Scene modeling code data
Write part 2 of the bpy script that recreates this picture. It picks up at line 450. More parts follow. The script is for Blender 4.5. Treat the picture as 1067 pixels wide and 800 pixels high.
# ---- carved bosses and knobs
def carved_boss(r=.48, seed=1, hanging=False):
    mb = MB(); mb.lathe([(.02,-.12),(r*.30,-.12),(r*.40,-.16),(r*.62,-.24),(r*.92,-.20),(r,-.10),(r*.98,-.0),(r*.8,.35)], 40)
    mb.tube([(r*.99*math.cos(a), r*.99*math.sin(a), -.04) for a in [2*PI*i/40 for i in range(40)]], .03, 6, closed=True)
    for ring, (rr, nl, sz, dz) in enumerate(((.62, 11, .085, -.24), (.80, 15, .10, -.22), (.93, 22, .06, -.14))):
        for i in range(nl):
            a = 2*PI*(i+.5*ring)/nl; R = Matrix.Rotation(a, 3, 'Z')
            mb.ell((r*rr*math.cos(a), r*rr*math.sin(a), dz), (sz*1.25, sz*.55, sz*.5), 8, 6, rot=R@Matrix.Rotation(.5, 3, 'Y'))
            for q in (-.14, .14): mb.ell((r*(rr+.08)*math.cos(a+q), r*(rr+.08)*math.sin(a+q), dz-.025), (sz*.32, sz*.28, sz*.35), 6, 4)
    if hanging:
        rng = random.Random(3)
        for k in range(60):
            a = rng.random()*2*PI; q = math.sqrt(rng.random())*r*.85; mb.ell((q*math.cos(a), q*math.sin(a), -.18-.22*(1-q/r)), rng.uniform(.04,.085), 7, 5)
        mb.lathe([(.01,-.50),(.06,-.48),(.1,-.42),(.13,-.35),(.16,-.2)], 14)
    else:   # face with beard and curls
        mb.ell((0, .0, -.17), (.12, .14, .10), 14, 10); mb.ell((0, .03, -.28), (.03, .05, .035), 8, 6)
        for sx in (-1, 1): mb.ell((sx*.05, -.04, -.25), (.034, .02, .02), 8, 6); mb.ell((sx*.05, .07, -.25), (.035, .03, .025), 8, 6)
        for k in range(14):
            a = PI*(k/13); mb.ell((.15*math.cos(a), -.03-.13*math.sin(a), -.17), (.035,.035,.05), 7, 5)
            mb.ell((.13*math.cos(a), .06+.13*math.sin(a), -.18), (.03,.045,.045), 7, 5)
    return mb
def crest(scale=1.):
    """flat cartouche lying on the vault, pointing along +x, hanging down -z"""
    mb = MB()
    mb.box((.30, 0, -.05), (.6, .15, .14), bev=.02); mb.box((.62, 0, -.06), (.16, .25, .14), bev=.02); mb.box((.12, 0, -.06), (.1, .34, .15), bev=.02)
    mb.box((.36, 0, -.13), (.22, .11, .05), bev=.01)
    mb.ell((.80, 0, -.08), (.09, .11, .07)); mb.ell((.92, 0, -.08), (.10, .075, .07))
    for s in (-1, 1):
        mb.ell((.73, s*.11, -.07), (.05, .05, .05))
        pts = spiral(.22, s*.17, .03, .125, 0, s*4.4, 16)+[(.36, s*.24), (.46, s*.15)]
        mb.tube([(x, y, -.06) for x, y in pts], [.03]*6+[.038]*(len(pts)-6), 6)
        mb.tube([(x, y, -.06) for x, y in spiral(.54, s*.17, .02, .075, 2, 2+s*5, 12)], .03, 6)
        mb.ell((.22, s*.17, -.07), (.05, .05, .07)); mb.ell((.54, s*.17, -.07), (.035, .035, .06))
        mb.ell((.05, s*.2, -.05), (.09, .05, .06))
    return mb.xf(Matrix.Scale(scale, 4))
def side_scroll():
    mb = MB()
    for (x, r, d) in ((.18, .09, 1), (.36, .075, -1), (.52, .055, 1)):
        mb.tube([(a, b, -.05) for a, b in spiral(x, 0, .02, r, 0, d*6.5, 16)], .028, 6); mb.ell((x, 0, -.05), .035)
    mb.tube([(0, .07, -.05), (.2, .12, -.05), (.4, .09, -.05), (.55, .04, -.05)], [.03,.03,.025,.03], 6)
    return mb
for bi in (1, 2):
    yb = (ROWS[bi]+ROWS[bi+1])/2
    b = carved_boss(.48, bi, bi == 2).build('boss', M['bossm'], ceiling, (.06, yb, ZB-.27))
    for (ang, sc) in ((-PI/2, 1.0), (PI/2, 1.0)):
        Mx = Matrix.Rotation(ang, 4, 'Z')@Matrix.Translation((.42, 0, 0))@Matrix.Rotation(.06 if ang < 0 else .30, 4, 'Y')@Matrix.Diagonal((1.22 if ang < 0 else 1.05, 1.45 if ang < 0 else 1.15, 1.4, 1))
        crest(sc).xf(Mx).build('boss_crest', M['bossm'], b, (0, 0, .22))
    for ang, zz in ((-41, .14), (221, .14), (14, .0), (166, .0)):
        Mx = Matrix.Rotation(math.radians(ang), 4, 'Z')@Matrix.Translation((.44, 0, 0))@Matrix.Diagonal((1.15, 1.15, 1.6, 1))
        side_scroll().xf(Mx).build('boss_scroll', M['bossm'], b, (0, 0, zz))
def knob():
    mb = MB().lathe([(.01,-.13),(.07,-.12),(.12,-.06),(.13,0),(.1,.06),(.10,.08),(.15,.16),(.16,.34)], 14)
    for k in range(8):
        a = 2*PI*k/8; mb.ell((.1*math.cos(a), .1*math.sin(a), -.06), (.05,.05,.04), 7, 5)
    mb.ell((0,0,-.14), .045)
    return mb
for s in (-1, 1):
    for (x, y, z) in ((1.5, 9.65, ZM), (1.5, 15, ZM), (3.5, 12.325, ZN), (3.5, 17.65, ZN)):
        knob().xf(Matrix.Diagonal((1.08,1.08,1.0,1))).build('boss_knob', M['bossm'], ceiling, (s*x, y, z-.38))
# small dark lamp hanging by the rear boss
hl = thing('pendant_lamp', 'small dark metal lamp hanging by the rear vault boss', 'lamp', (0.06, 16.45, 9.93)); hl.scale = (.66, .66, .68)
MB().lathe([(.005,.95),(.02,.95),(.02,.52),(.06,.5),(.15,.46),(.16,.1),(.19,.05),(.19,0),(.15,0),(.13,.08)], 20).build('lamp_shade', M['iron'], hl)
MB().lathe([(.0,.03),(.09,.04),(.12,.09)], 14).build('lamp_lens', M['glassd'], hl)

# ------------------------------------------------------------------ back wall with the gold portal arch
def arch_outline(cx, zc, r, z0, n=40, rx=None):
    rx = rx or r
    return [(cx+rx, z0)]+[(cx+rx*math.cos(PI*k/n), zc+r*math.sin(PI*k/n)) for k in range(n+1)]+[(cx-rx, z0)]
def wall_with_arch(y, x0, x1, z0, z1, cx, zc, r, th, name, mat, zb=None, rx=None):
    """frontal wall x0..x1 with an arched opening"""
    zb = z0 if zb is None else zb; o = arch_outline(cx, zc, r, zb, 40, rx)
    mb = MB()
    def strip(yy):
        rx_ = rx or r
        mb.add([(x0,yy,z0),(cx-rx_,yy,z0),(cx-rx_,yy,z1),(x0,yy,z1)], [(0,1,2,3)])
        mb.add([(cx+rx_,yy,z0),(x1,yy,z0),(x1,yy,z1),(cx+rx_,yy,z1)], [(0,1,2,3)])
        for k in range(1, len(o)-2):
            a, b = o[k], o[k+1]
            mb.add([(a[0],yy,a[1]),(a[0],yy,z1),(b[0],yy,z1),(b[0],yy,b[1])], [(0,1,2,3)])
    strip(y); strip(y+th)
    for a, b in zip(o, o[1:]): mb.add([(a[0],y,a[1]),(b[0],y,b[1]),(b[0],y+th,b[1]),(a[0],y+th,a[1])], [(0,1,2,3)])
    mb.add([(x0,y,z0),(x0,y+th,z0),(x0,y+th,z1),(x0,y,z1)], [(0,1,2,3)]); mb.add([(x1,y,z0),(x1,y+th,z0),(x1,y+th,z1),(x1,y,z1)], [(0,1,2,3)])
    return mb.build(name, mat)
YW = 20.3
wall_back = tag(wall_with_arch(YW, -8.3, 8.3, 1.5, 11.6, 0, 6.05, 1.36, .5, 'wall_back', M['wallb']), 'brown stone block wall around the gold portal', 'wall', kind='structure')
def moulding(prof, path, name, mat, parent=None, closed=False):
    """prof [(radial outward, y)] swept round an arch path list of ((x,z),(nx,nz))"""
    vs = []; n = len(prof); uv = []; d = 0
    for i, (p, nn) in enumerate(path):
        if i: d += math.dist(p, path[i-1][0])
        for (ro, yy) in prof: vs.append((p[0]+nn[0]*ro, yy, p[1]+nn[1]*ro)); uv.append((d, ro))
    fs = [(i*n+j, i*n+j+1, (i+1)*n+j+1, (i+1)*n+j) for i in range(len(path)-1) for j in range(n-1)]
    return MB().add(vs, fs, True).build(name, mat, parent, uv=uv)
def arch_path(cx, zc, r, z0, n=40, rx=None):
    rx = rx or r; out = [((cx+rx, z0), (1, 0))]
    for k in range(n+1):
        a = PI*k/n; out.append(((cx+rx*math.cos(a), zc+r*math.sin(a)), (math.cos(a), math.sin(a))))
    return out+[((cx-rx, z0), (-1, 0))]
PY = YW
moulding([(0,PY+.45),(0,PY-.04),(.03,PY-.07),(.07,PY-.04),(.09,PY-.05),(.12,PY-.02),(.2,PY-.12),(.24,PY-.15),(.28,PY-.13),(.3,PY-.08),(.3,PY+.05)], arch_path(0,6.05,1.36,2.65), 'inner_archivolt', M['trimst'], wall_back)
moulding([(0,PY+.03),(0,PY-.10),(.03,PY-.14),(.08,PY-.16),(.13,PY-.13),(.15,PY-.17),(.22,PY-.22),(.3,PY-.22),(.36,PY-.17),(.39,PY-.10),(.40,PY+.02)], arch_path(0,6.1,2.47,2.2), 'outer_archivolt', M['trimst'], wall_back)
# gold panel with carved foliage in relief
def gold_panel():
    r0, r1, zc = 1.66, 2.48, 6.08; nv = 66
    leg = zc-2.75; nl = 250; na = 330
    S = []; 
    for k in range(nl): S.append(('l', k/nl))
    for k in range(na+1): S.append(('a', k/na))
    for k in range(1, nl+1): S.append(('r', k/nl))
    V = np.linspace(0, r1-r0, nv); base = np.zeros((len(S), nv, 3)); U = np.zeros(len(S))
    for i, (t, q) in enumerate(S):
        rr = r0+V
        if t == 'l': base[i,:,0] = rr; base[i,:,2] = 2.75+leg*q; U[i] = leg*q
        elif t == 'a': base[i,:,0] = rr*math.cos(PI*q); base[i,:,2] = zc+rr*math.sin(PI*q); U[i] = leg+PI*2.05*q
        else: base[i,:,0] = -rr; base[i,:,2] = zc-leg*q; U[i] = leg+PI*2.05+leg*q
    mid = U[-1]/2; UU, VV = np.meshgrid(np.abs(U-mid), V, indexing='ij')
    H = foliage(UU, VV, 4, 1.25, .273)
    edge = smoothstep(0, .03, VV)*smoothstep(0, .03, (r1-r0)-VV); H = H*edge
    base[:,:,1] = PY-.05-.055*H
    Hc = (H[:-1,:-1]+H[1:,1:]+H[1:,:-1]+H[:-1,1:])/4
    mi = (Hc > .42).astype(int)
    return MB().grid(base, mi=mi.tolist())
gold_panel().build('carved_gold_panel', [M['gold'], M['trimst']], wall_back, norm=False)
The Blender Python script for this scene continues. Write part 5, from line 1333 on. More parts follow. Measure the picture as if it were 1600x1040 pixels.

- [Stated goal] Tally up the lines in the preceding listing that contain the string "More". Respond with the number and nothing else.

- [Final result] 2